Adhesion and Chemical Composition of Carbon Coatings Produced in Low-Temperature RFCVD Processes on Substrates of 35CrMnSi5-5-4 Steel with Ultra-Fine Grain Bainitic and Martensitic Structure

The objective of this study is to investigate the feasibility of producing a carbon coating through the Radio Frequency Chemical Vapor Deposition (RFCVD) process on steel substrates that have undergone isothermal and martensitic hardening, without significantly altering their structure, which opens the possibility of applying such coatings to ultra-fine grained bainitic substrates. Coating procedures were carried out within a temperature range of 50–250 °C. Dilatometric measurements confirmed the stability of the ultra-fine grain bainitic structure, whereas the martensitic structure exhibited marginal tempering within this temperature range of coating deposition. Results indicate that the coatings’ nanohardness increases from about 10 GPa in temperature of 50 °C to 12 GPa in case of the ultra-fine grain bainitic substrate, and 14 GPa in case of the martensitic substrate in temperature of 230 °C. Complete delamination occurs at approximately 9N for the martensitic substrate and 6N for the ultra-fine grain bainitic substrate.
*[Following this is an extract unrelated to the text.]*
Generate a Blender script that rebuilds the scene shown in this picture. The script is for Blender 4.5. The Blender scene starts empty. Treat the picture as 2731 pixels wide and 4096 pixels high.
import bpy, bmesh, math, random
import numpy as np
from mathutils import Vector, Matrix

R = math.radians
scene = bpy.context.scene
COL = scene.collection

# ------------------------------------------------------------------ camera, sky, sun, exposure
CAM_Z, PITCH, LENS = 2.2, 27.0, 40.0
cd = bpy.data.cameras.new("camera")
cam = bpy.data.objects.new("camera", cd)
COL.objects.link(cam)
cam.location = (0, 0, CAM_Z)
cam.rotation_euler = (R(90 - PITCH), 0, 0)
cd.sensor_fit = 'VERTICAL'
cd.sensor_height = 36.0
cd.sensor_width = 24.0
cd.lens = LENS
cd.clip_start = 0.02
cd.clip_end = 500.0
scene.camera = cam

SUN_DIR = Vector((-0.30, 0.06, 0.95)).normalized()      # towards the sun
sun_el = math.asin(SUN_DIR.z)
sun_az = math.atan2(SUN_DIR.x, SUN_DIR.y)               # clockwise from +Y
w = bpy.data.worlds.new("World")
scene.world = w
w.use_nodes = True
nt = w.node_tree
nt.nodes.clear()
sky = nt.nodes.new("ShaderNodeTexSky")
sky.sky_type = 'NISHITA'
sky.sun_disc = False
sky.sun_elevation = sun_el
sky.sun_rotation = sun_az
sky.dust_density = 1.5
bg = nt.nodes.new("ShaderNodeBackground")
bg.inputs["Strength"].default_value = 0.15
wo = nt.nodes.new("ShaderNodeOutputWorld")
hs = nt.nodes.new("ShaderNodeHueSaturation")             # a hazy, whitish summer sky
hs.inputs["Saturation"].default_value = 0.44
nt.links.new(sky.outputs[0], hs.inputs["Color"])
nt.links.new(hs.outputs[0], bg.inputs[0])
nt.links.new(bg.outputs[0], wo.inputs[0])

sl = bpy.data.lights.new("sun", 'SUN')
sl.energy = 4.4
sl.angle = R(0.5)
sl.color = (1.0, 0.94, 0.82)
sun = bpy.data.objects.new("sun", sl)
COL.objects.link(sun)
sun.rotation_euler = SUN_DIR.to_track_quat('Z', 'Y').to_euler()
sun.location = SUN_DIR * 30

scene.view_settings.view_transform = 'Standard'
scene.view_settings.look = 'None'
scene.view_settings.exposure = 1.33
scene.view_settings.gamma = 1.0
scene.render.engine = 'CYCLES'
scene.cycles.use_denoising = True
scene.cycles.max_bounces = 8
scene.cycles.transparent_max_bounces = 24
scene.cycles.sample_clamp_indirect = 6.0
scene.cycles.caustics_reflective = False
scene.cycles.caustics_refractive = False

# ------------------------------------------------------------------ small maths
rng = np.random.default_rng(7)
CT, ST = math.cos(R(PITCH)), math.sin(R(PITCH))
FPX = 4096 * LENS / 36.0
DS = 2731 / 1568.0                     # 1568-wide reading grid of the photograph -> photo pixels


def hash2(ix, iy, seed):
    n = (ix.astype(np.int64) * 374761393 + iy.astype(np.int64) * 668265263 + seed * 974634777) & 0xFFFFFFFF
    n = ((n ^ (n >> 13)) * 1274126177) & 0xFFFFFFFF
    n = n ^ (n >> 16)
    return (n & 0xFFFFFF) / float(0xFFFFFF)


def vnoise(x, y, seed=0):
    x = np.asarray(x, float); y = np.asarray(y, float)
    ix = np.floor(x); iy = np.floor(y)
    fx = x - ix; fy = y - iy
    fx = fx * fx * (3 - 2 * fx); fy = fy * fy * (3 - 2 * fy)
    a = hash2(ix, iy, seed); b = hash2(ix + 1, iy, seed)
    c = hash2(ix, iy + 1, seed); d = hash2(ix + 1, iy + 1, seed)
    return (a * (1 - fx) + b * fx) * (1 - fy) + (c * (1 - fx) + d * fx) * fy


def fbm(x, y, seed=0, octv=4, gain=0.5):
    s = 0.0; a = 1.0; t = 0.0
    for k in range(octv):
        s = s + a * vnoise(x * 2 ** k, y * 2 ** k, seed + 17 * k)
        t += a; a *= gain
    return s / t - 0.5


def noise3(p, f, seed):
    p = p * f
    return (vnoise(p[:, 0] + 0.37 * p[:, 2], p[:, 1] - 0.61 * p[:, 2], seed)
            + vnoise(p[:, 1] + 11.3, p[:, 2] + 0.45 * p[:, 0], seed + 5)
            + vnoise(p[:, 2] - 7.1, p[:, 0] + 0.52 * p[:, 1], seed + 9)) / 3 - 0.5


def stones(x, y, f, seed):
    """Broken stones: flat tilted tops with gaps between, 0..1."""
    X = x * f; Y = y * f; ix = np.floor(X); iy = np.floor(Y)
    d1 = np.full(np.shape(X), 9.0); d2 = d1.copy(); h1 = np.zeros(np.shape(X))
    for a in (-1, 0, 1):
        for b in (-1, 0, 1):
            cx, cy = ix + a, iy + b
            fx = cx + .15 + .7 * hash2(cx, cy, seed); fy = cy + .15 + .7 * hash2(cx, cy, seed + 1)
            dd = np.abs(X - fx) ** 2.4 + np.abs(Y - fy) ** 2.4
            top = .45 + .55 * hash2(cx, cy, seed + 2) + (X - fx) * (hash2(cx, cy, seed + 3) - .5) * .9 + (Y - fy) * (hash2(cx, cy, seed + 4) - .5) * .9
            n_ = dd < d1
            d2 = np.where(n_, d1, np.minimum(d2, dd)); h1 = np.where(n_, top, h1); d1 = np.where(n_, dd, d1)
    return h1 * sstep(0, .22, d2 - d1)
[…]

As the RFCVD process temperature increases from 50 °C to 250 °C, the delamination threshold decreases to 0N, resulting in spontaneous delamination upon the first contact with the indenter. Analysis using XPS and Raman spectroscopy revealed that the carbon coatings predominantly possess an amorphous structure, comprising approximately 25–37 % sp3-type bonds, which showed an increase with the rise in RFCVD process temperature.